There is thus a need for a more strategic rejuvenation of agential life. We might not be able to cut off the cultural circuity of modernity, but we may very well be able to direct that momentum elsewhere. There is something revolutionary in co-opting the sorcery of the spectacle, in taking the stranglehold it has on the imaginal potentiality of living and constructing our own images and our own modes of being. The secret to this relies in acts of spectacle that communicate an alternative vision for communal, everyday life. When everything is spectacle, every act of everyday living evokes something imaginal. This is power we can use constructively.

Those of us who are to build a common sense of the future are required to become something of a half-hearted ascetic — not just to retreat from the spectacle and reclaim forgotten agency, but also to return to it selectively, when the images we have left behind are useful to the task we have in front of us. Turn off your phone, sit with your own thoughts and think deeply about what it is you want. Distinguish between the programmed ‘I’ and the sovereign ‘I’ — the value-positing, egoist ‘I’ which identifies the realm of things within one’s control and has the power to act on it. Then, most of all, one ought to actually act on it. Thus begins the process of rearticulating common sense.
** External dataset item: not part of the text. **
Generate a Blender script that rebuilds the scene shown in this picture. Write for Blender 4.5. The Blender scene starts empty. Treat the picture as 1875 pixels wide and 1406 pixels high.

This all might sound needlessly individualist, but that is only because it involves embracing the reality of an existence that has already been atomised beyond repair. Few constructive visions of political future ever succeed in acknowledging this fact. Instead, they operate upon their own isolated ontology, existing as if in a vacuum. To escape from our atomisation requires an acknowledgement of the shared conditions of modernity’s denial of the everyday. It is precisely an individualised break from modernity which can reinvoke the collective — because it dictates a common sense approach to living that begins authentically from within the realm of everyday life, and not within the illusory superstructure created by the media.

In a dead future, freedom begins with something as simple as turning off the news.